▶ _Task instructions_: Extract every line that contains the word "picture".

▶ _The input_:
══════════

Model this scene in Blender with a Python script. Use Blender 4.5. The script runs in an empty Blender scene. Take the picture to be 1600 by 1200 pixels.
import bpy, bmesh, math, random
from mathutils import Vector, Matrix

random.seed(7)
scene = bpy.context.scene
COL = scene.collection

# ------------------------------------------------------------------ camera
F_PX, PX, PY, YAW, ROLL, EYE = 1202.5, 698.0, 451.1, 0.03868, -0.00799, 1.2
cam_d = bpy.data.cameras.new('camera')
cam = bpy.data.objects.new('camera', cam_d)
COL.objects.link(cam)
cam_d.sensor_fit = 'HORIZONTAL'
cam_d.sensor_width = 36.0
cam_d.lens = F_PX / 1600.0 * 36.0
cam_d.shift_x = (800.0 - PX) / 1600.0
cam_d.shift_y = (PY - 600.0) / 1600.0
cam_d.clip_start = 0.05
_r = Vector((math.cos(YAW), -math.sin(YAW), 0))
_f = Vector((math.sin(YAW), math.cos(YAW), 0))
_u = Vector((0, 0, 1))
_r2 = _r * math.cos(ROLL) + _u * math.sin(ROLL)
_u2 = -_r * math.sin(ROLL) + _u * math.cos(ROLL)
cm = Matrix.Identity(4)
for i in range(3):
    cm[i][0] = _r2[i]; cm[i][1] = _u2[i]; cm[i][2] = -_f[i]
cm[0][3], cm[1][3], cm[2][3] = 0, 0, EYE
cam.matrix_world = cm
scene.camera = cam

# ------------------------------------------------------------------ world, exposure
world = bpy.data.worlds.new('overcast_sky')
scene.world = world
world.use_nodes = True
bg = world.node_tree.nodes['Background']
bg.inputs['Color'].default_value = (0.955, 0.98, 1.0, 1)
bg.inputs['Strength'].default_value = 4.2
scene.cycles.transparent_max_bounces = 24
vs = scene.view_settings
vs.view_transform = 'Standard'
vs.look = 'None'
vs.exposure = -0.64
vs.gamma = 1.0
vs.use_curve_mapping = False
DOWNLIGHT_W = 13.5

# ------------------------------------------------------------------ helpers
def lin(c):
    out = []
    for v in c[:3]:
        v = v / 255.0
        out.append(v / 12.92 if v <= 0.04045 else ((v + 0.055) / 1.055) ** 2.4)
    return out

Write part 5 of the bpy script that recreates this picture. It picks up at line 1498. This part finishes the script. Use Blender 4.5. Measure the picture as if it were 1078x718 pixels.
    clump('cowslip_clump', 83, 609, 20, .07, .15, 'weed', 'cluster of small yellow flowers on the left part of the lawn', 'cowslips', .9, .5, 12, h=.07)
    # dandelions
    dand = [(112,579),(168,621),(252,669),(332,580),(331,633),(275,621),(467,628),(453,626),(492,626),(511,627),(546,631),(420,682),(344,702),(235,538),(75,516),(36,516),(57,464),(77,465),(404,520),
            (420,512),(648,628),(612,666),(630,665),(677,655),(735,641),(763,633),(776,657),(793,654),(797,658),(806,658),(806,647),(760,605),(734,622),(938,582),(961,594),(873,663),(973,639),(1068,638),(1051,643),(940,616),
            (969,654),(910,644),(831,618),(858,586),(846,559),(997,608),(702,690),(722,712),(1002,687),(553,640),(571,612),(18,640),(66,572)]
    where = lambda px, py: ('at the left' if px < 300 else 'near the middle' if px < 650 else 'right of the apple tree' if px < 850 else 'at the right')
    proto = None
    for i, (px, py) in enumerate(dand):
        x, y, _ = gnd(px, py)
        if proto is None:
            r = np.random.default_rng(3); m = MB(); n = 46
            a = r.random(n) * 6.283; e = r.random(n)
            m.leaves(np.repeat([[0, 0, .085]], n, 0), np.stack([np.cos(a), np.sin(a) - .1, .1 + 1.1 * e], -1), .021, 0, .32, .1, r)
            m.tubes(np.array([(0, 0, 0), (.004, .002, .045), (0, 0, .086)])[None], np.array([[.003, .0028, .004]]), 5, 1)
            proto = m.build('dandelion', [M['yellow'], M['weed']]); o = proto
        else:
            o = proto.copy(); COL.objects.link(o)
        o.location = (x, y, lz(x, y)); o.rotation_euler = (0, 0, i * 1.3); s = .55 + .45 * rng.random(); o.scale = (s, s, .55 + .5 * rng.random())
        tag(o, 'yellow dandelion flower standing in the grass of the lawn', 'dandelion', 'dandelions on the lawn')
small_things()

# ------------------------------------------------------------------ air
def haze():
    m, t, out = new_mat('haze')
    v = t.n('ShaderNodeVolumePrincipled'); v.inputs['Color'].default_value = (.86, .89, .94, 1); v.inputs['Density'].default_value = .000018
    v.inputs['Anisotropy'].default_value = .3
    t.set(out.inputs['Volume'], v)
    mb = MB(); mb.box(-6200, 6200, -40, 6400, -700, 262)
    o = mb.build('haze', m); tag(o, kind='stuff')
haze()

══════════

▶ _Exercise response_:
Model this scene in Blender with a Python script. Use Blender 4.5. The script runs in an empty Blender scene. Take the picture to be 1600 by 1200 pixels.
Write part 5 of the bpy script that recreates this picture. It picks up at line 1498. This part finishes the script. Use Blender 4.5. Measure the picture as if it were 1078x718 pixels.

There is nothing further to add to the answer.